Records supplied
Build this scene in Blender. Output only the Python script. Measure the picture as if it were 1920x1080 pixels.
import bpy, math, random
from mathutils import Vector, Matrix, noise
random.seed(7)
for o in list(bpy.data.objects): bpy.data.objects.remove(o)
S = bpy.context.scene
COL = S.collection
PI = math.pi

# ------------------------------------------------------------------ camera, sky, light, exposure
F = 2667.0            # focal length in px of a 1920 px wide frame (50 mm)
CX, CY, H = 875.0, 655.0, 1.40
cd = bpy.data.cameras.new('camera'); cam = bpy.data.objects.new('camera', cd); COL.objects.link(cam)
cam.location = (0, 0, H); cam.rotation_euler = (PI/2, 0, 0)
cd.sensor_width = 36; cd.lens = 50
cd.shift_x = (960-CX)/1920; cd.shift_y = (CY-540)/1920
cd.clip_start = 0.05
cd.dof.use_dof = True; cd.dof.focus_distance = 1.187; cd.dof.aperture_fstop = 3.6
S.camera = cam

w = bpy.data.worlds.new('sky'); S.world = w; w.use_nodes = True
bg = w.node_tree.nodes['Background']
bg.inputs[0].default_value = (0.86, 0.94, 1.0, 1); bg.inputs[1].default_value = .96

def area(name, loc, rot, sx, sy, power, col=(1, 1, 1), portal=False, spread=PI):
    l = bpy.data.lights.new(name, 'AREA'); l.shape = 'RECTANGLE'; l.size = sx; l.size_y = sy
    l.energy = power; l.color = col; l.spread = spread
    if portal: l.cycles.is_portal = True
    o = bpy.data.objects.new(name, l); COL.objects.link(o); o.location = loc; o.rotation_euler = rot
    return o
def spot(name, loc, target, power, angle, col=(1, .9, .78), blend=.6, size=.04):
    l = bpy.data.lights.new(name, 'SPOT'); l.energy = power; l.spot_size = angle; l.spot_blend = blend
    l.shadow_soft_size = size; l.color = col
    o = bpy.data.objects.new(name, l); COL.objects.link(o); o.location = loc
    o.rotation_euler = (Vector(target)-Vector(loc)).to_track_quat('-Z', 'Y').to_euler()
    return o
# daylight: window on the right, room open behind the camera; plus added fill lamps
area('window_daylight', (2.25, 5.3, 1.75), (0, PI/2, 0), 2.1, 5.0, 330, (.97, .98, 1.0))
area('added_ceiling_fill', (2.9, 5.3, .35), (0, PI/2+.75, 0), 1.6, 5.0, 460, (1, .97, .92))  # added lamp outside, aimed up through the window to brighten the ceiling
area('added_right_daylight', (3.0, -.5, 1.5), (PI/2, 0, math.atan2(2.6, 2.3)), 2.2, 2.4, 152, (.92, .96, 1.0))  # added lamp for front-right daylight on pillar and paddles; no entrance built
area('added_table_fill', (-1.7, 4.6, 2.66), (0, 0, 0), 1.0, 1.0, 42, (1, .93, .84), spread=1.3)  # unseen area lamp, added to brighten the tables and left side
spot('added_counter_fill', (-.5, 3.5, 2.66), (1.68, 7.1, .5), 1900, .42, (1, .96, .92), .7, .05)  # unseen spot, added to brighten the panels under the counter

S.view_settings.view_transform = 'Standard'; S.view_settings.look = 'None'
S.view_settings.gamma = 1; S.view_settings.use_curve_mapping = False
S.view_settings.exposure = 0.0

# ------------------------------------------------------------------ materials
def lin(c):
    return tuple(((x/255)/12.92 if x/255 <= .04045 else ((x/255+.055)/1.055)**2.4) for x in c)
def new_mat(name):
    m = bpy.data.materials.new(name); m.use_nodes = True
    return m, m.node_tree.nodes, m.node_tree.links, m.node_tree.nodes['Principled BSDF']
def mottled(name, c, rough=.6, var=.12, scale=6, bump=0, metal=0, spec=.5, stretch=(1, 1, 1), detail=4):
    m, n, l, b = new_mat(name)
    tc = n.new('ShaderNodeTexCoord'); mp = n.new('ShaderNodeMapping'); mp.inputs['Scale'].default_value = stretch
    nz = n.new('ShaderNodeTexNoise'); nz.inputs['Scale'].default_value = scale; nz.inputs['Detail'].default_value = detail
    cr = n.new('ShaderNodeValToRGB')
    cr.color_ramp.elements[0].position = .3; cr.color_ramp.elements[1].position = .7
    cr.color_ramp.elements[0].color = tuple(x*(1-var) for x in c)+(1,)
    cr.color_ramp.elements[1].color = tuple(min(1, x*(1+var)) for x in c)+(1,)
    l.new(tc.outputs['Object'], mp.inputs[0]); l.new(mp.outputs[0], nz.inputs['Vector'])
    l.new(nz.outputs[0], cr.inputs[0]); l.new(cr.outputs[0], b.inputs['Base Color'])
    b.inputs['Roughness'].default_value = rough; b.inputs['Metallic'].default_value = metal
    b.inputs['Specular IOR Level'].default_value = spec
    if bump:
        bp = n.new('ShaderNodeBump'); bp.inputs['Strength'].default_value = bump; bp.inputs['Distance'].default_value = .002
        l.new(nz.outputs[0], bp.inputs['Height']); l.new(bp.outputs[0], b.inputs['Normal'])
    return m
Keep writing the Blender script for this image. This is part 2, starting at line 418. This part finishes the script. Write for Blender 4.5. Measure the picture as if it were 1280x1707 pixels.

To be done
Output the records exactly, including every line.

Answer to this task
Build this scene in Blender. Output only the Python script. Measure the picture as if it were 1920x1080 pixels.
import bpy, math, random
from mathutils import Vector, Matrix, noise
random.seed(7)
for o in list(bpy.data.objects): bpy.data.objects.remove(o)
S = bpy.context.scene
COL = S.collection
PI = math.pi

# ------------------------------------------------------------------ camera, sky, light, exposure
F = 2667.0            # focal length in px of a 1920 px wide frame (50 mm)
CX, CY, H = 875.0, 655.0, 1.40
cd = bpy.data.cameras.new('camera'); cam = bpy.data.objects.new('camera', cd); COL.objects.link(cam)
cam.location = (0, 0, H); cam.rotation_euler = (PI/2, 0, 0)
cd.sensor_width = 36; cd.lens = 50
cd.shift_x = (960-CX)/1920; cd.shift_y = (CY-540)/1920
cd.clip_start = 0.05
cd.dof.use_dof = True; cd.dof.focus_distance = 1.187; cd.dof.aperture_fstop = 3.6
S.camera = cam

w = bpy.data.worlds.new('sky'); S.world = w; w.use_nodes = True
bg = w.node_tree.nodes['Background']
bg.inputs[0].default_value = (0.86, 0.94, 1.0, 1); bg.inputs[1].default_value = .96

def area(name, loc, rot, sx, sy, power, col=(1, 1, 1), portal=False, spread=PI):
    l = bpy.data.lights.new(name, 'AREA'); l.shape = 'RECTANGLE'; l.size = sx; l.size_y = sy
    l.energy = power; l.color = col; l.spread = spread
    if portal: l.cycles.is_portal = True
    o = bpy.data.objects.new(name, l); COL.objects.link(o); o.location = loc; o.rotation_euler = rot
    return o
def spot(name, loc, target, power, angle, col=(1, .9, .78), blend=.6, size=.04):
    l = bpy.data.lights.new(name, 'SPOT'); l.energy = power; l.spot_size = angle; l.spot_blend = blend
    l.shadow_soft_size = size; l.color = col
    o = bpy.data.objects.new(name, l); COL.objects.link(o); o.location = loc
    o.rotation_euler = (Vector(target)-Vector(loc)).to_track_quat('-Z', 'Y').to_euler()
    return o
# daylight: window on the right, room open behind the camera; plus added fill lamps
area('window_daylight', (2.25, 5.3, 1.75), (0, PI/2, 0), 2.1, 5.0, 330, (.97, .98, 1.0))
area('added_ceiling_fill', (2.9, 5.3, .35), (0, PI/2+.75, 0), 1.6, 5.0, 460, (1, .97, .92))  # added lamp outside, aimed up through the window to brighten the ceiling
area('added_right_daylight', (3.0, -.5, 1.5), (PI/2, 0, math.atan2(2.6, 2.3)), 2.2, 2.4, 152, (.92, .96, 1.0))  # added lamp for front-right daylight on pillar and paddles; no entrance built
area('added_table_fill', (-1.7, 4.6, 2.66), (0, 0, 0), 1.0, 1.0, 42, (1, .93, .84), spread=1.3)  # unseen area lamp, added to brighten the tables and left side
spot('added_counter_fill', (-.5, 3.5, 2.66), (1.68, 7.1, .5), 1900, .42, (1, .96, .92), .7, .05)  # unseen spot, added to brighten the panels under the counter

S.view_settings.view_transform = 'Standard'; S.view_settings.look = 'None'
S.view_settings.gamma = 1; S.view_settings.use_curve_mapping = False
S.view_settings.exposure = 0.0

# ------------------------------------------------------------------ materials
def lin(c):
    return tuple(((x/255)/12.92 if x/255 <= .04045 else ((x/255+.055)/1.055)**2.4) for x in c)
def new_mat(name):
    m = bpy.data.materials.new(name); m.use_nodes = True
    return m, m.node_tree.nodes, m.node_tree.links, m.node_tree.nodes['Principled BSDF']
def mottled(name, c, rough=.6, var=.12, scale=6, bump=0, metal=0, spec=.5, stretch=(1, 1, 1), detail=4):
    m, n, l, b = new_mat(name)
    tc = n.new('ShaderNodeTexCoord'); mp = n.new('ShaderNodeMapping'); mp.inputs['Scale'].default_value = stretch
    nz = n.new('ShaderNodeTexNoise'); nz.inputs['Scale'].default_value = scale; nz.inputs['Detail'].default_value = detail
    cr = n.new('ShaderNodeValToRGB')
    cr.color_ramp.elements[0].position = .3; cr.color_ramp.elements[1].position = .7
    cr.color_ramp.elements[0].color = tuple(x*(1-var) for x in c)+(1,)
    cr.color_ramp.elements[1].color = tuple(min(1, x*(1+var)) for x in c)+(1,)
    l.new(tc.outputs['Object'], mp.inputs[0]); l.new(mp.outputs[0], nz.inputs['Vector'])
    l.new(nz.outputs[0], cr.inputs[0]); l.new(cr.outputs[0], b.inputs['Base Color'])
    b.inputs['Roughness'].default_value = rough; b.inputs['Metallic'].default_value = metal
    b.inputs['Specular IOR Level'].default_value = spec
    if bump:
        bp = n.new('ShaderNodeBump'); bp.inputs['Strength'].default_value = bump; bp.inputs['Distance'].default_value = .002
        l.new(nz.outputs[0], bp.inputs['Height']); l.new(bp.outputs[0], b.inputs['Normal'])
    return m
Keep writing the Blender script for this image. This is part 2, starting at line 418. This part finishes the script. Write for Blender 4.5. Measure the picture as if it were 1280x1707 pixels.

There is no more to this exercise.